Еще одним примером игры с концептами Петербургского текста может служить роман Андрея Тургенева «Спать и верить. Блокадный роман». Обращение к блокадной теме в игровом по сути романе было провокационно изначально. В основе романа лежит смесь альтернативной истории и исторических фактов: Ленинградом руководит не верный сталинец Андрей Жданов, а народный любимец, двухметровый богатырь, соперник Сталина Марат Киров. М. Загидуллина очень точно сформулировала губительность масскультурных игр и мифологизации прошлого: «В таком ракурсе исчезает “пафос” исторического события, а “домашность” и “фамильярность” исторического события, с одной стороны, приближает его к читателю, а с другой стороны, “убивает” значимость этого события, переводит его в бытовой, случайный план. Превращаясь в источник массовых сюжетов, исторический период переживает авторедукцию, упрощение, предшествующее окончательному сворачиванию исторического факта до “ярлыка”, репрезентирующего это событие в коллективной памяти последующих поколений» (Загидуллина 2009: 35).

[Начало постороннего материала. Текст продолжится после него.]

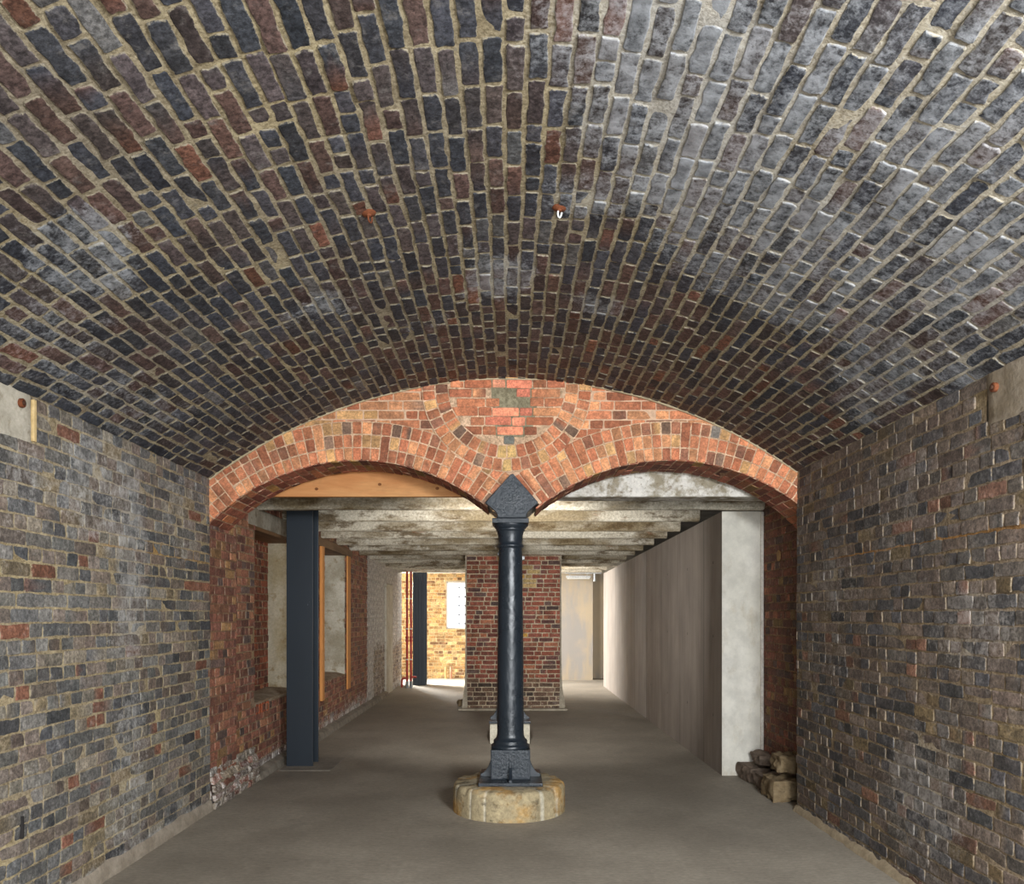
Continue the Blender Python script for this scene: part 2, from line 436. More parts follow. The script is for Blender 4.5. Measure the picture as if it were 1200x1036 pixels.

Сюжет романа А. Тургенева разворачивается на заснеженных улицах и проспектах Ленинграда, в вымерзающих и вымирающих коммуналках, в коридорах Большого дома, в кабинетах Смольного, в подвалах Эрмитажа. Нельзя не согласиться с критиком В. Топоровым, что Ленинград в романе «Спать и верить», как Москва в «Дозорах» у Лукьяненко, четко поделен на Светлых и Темных (Топоров 2007). Светлое связано с образом Вареньки, казалось бы, сошедшей со страниц русской классики. Все темное и мистическое – с фигурой Максима, тридцатисемилетнего полковника НКВД, москвича и провокатора, который пишет Гитлеру послания с советами по уничтожению Ленинграда, запечатывая их в бутылки и бросая то в Неву, то в Фонтанку, пьет запоем и готовит покушение на Марата Кирова. Критик А. Урицкий точно заметил, что движим полковник «ненавистью к Ленинграду-Петербургу, алкогольным психозом и прихотливой волей автора, сделавшей его ходячей цитатой из Петербургского текста. Его проклятия “издевательски красивому городу”, “не предназначенному для обычного человеческого существования”, его лихорадочные пьяные блуждания, его бред, его безумные мечты и даже его провокации повторяют слова и действия героев Пушкина, Гоголя, Достоевского, Андрея Белого» (Урицкий 2008). Максим мечтает о постановке в обезлюдевшем Ленинграде оперной тетралогии Вагнера «Вечный лед», для чего нужно город превратить в гигантскую театральную сцену, на которой будут давать представления для немецких офицеров. В текст романа А. Тургенев вводит придуманные им тексты либретто опер Вагнера, явно перекликающиеся с «ледяной трилогией» В. Сорокина (здесь важно вспомнить, что под псевдонимом «А. Тургенев» скрывается Вяч. Курицын, специалист по русскому постмодернизму вообще и творчеству В. Сорокина в частности).